Jesus Christ taught his followers to pray to the Father saying, “Your kingdom come, your will be done, on earth as it is in heaven” (Matthew 6:10). Take a moment to sit with these familiar words. We pray these words at Mass. We pray the Our Father six times with every Rosary upon which we meditate. “Your kingdom come, your will be done, on earth as it is heaven.” Jesus did not reduce our prayer to us squeaking past the pearly gates to enter heaven one day, hopefully. Rather, Jesus taught us all to pray that heaven would invade earth the way the Father invaded earth through His Son, Jesus Christ. In Paul’s Letter to the Romans he picks up this sizzling fire of trust in our mission as Christians stating: Since God did not spare his own Son, but gave him up to benefit us all, we may be certain, after such a gift, that he will not refuse anything he can give” (Romans 8:32). The Father gave us Jesus Christ. Jesus Christ is the treasure of the Father. If the Father dared to give His very heart’s treasure for us, will He not also provide for us in these times? Heaven aches to invade earth with a new outpouring of the Spirit. The Spirit is the Love of the Father and Son who reveals hearts and heals them, heals bodies, frees people from pain, unforgiveness, addictions, and strife. This Spirit of the Father and Son is the heaven for which we pray with every Our Father said.
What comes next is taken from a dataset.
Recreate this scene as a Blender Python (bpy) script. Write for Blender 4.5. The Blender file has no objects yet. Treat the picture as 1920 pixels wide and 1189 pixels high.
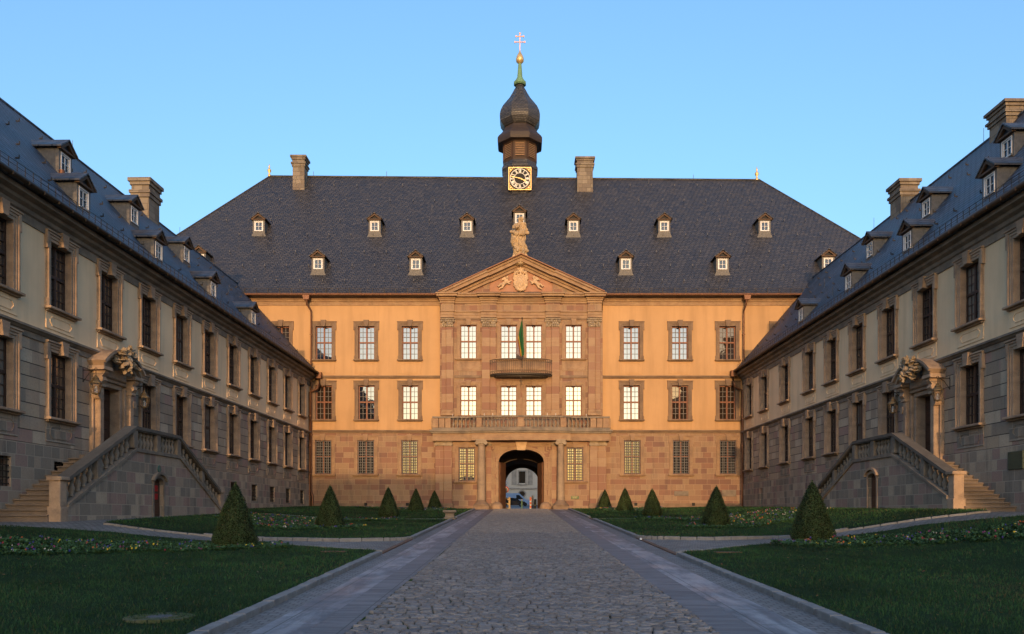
import bpy, math, random
from mathutils import Vector, Matrix, noise
from mathutils.geometry import delaunay_2d_cdt
R = math.radians
PI = math.pi
random.seed(7)
S = bpy.context.scene
COL = S.collection

# ------------------------------------------------------------------ camera
F = 1480.0          # focal length in pixels of the 1920 px wide photograph
D = 61.7            # distance from camera to the main front
cam = bpy.data.objects.new('camera', bpy.data.cameras.new('camera'))
COL.objects.link(cam)
cam.location = (0, 0, 1.6)
cam.rotation_euler = (R(90), 0, 0)
cam.data.sensor_width = 36
cam.data.lens = 36 * F / 1920
cam.data.shift_x = -14 / 1920
cam.data.shift_y = (971 - 594.5) / 1920
cam.data.clip_start = 0.1
cam.data.clip_end = 3000
S.camera = cam

# ------------------------------------------------------------------ light
SUN_EL = R(3.2)
SUN_AZ = R(0.5)      # the sun stands behind the camera, a touch to its right
w = bpy.data.worlds.new('World')
S.world = w
w.use_nodes = True
nt = w.node_tree
bg = nt.nodes['Background']
sky = nt.nodes.new('ShaderNodeTexSky')
sky.sky_type = 'NISHITA'
sky.sun_disc = False
sky.sun_elevation = SUN_EL
sky.sun_rotation = R(180) - SUN_AZ
sky.altitude = 100
sky.air_density = 1.0
sky.dust_density = 5.0
sky.ozone_density = 2.55
nt.links.new(sky.outputs[0], bg.inputs[0])
bg.inputs[1].default_value = 0.25
sun = bpy.data.objects.new('sun', bpy.data.lights.new('sun', 'SUN'))
COL.objects.link(sun)
sun.data.energy = 0.82
sun.data.angle = R(0.6)
sun.data.color = (0.86, 0.51, 0.25)
sd = Vector((-math.sin(SUN_AZ) * math.cos(SUN_EL), math.cos(SUN_AZ) * math.cos(SUN_EL), -math.sin(SUN_EL)))
sun.rotation_euler = sd.to_track_quat('-Z', 'Y').to_euler()
S.view_settings.view_transform = 'Standard'
S.view_settings.look = 'None'
S.view_settings.exposure = 1.92
S.view_settings.gamma = 1.0

# ------------------------------------------------------------------ terrain
def ss(t):
    t = max(0.0, min(1.0, t))
    return t * t * (3 - 2 * t)

def terrain(X, Y):
    p = .0372 * max(Y, -25)
    if Y > D:
        p = .0372 * D + (0 if Y < 83 else .024 * (min(Y, 200) - 83))
    s = (.78 + .0268 * Y) if X < 0 else (1.35 + .0165 * Y)
    t = ss((abs(X) - 8) / 7)
    if Y > D: t = 0
    if Y < 0: t *= max(0, 1 + Y / 20)
    return p * (1 - t) + s * t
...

These “wicked times” situate us in a place of crisis. In ancient Greece, the word “crisis” meant a fork in the road where someone turned either left or right. A crisis time means a “decision time.” Seen aright, these times will place our hearts and minds in a crisis moment. We will either renew our baptism and the Lordship of Jesus Christ over our lives, or we will give way to listlessness, give way to a tired spirit, or give way to a culture of boredom that feeds us endless pursuits that never nourish or satisfy us. Jesus will be either Lord of our life, and we will join him in battle to spread the kingdom of God, or we will water down the Gospel call and dismiss the promise of the Father. Saints are made in the crucible of fiery times. These times can excite us. When God’s people cry out to Him, He answers. Join me in crying out to the Father for more of His Spirit. Join me in pleading for the Lordship of Jesus to affect deep transformation in our families, our personal lives, the workplace, and the broader culture. When we pray the Our Father, lean into that gift of heaven. Pray the Our Father with new or renewed fervor. Let not our hearts be troubled. Time and again, Jesus told his disciples: Do not be afraid! “With God on our side who can be against us” (Romans 8:31)? These times contain wicked works, but, perhaps we have been elected for these times, as the royalty of the Father’s kingdom, in order to redeem them.